漢文碑を読み始めてから、報徳運動に係わる碑を何基も読む事になるだろうと、想像していた。二宮尊徳と言えば、ある年代以上の人なら誰でも知っている名前である。学校には必ずと言ってよいほど、玄関の脇、職員室の窓の外あたりに、薪を背負って歩きながら本を読む、少年時代の二宮尊徳像が立っていた。銅像は多くのものが供出されて、兵器となって戦地に赴いた。自分が通った小学校にもあった覚えがあるが、きっとそれは石彫の尊徳像だったのだろう。

近年、町で生きている尊徳さんを頻繁に見かけるが、彼らが手にするのは、本ではなくて、スマホである。きっと将来、日本には尊徳先生並の人物が輩出するに違いない。もっとも、彼らが事故に遭わずに生き延びたらの話であるが。

尊徳先生の思想に共鳴して、各地で報徳運動が起きた。幕末から明治、大正、昭和に至るまで、明治維新、文明開化、富国強兵、戦後復興、高度成長と、各ステージで、日本人のバックボーンとして、脈々と受け継がれてきたことを、知る人は少ない。

その報徳運動の日本の中心地が、隣町の掛川市にあったことも、知られていない。

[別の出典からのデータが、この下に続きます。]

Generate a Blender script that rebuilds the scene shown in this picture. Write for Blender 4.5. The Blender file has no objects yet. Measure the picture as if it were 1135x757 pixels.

今日、明日と解読する碑は、その報徳運動の渦中にあって、訓導として、多くの人を育てた人である。碑は掛川城公園に建つが、そこは大日本報徳社の本社との境界に位置する。表に「浅井小一郎翁碑」と、裏に翁の一生の事績が刻まれている。

(表)
浅井小一郎翁碑
   大日本報徳社長、正三位勲一等、岡田良平書

(裏)
大正四年十月四日、淺井小一郎翁、病を以って逝く。それを距たる天保八年一月四日に生れる。七十有九。翁の名、有徳。松翁と号す。遠江小笠郡中村、小右衛門次男。母坂野氏。

翁幼きより学を好み、中島嵩石翁に就き皇学を修め、後に儒学を石野正修翁に受く。弱冠にして掛川の山家に出仕す。幾(いくばく)も無く、家に帰り、父の職を継ぎ、里正と為る傍(かたわ)ら、家塾を開き、子弟に教える。明治三年、新しく一戸を構え、稼穡に務む。
※ 皇学(こうがく)- 国学。古事記・万葉集などの日本の古典を研究して、日本固有の思想・精神を究めようとする学問。
※ 山崎家 - 掛川藩御用達を勤めた豪商。屋敷は通称「松ヶ岡邸」と呼ばれ、時々一般公開される。
※ 里正(りせい)- 庄屋。村長 。
※ 稼穡(かしょく)- 穀物の植えつけと、取り入れ。種まきと収穫。農業。